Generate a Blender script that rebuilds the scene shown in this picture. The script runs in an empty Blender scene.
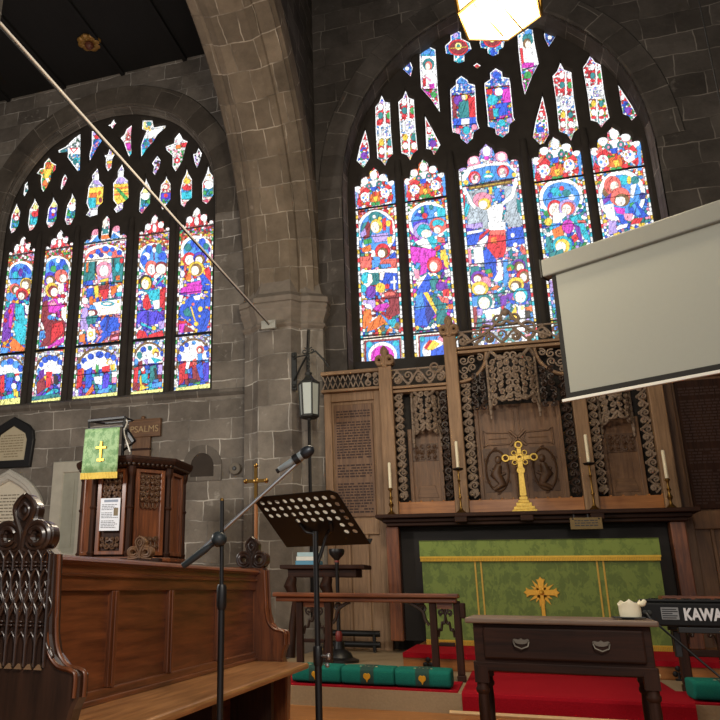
import bpy, math, random
import numpy as np
from mathutils import Vector, Matrix
from mathutils.geometry import tessellate_polygon

SC = bpy.context.scene
COL = SC.collection
PI = math.pi
random.seed(7)

# ------------------------------------------------------------------ camera
F_PX, CX, CY, CAM_H = 745.7, 247.2, 360.0, 0.85
def _cam_axes():
    yaw, p, r = (math.radians(a) for a in (18.91, 16.97, 0.38))
    f = Vector((-math.sin(yaw) * math.cos(p), math.cos(yaw) * math.cos(p), math.sin(p)))
    rt = Vector((math.cos(yaw), math.sin(yaw), 0))
    up = rt.cross(f)
    return math.cos(r) * rt + math.sin(r) * up, -math.sin(r) * rt + math.cos(r) * up, f
RT, UP, FW = _cam_axes()
EYE = Vector((0, 0, CAM_H))
cam = bpy.data.cameras.new('camera')
cam.sensor_width = 36.0
cam.lens = F_PX / 720 * 36
cam.shift_x = (360 - CX) / 720
cam.clip_end = 200
camo = bpy.data.objects.new('camera', cam)
COL.objects.link(camo)
camo.matrix_world = Matrix(((RT.x, UP.x, -FW.x, 0), (RT.y, UP.y, -FW.y, 0), (RT.z, UP.z, -FW.z, CAM_H), (0, 0, 0, 1)))
SC.camera = camo

def ray(x, y):
    return RT * ((x - CX) / F_PX) - UP * ((y - CY) / F_PX) + FW
def at(x, y, Y):            # where the sight line of a photo point meets the upright plane at depth Y
    d = ray(x, y)
    return EYE + d * (Y / d.y)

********

Task to carry out:
Reproduce the data above in full, exactly as it is, with the pictures left out.

Problem solution:
Generate a Blender script that rebuilds the scene shown in this picture. The script runs in an empty Blender scene.
import bpy, math, random
import numpy as np
from mathutils import Vector, Matrix
from mathutils.geometry import tessellate_polygon

SC = bpy.context.scene
COL = SC.collection
PI = math.pi
random.seed(7)

# ------------------------------------------------------------------ camera
F_PX, CX, CY, CAM_H = 745.7, 247.2, 360.0, 0.85
def _cam_axes():
    yaw, p, r = (math.radians(a) for a in (18.91, 16.97, 0.38))
    f = Vector((-math.sin(yaw) * math.cos(p), math.cos(yaw) * math.cos(p), math.sin(p)))
    rt = Vector((math.cos(yaw), math.sin(yaw), 0))
    up = rt.cross(f)
    return math.cos(r) * rt + math.sin(r) * up, -math.sin(r) * rt + math.cos(r) * up, f
RT, UP, FW = _cam_axes()
EYE = Vector((0, 0, CAM_H))
cam = bpy.data.cameras.new('camera')
cam.sensor_width = 36.0
cam.lens = F_PX / 720 * 36
cam.shift_x = (360 - CX) / 720
cam.clip_end = 200
camo = bpy.data.objects.new('camera', cam)
COL.objects.link(camo)
camo.matrix_world = Matrix(((RT.x, UP.x, -FW.x, 0), (RT.y, UP.y, -FW.y, 0), (RT.z, UP.z, -FW.z, CAM_H), (0, 0, 0, 1)))
SC.camera = camo

def ray(x, y):
    return RT * ((x - CX) / F_PX) - UP * ((y - CY) / F_PX) + FW
def at(x, y, Y):            # where the sight line of a photo point meets the upright plane at depth Y
    d = ray(x, y)
    return EYE + d * (Y / d.y)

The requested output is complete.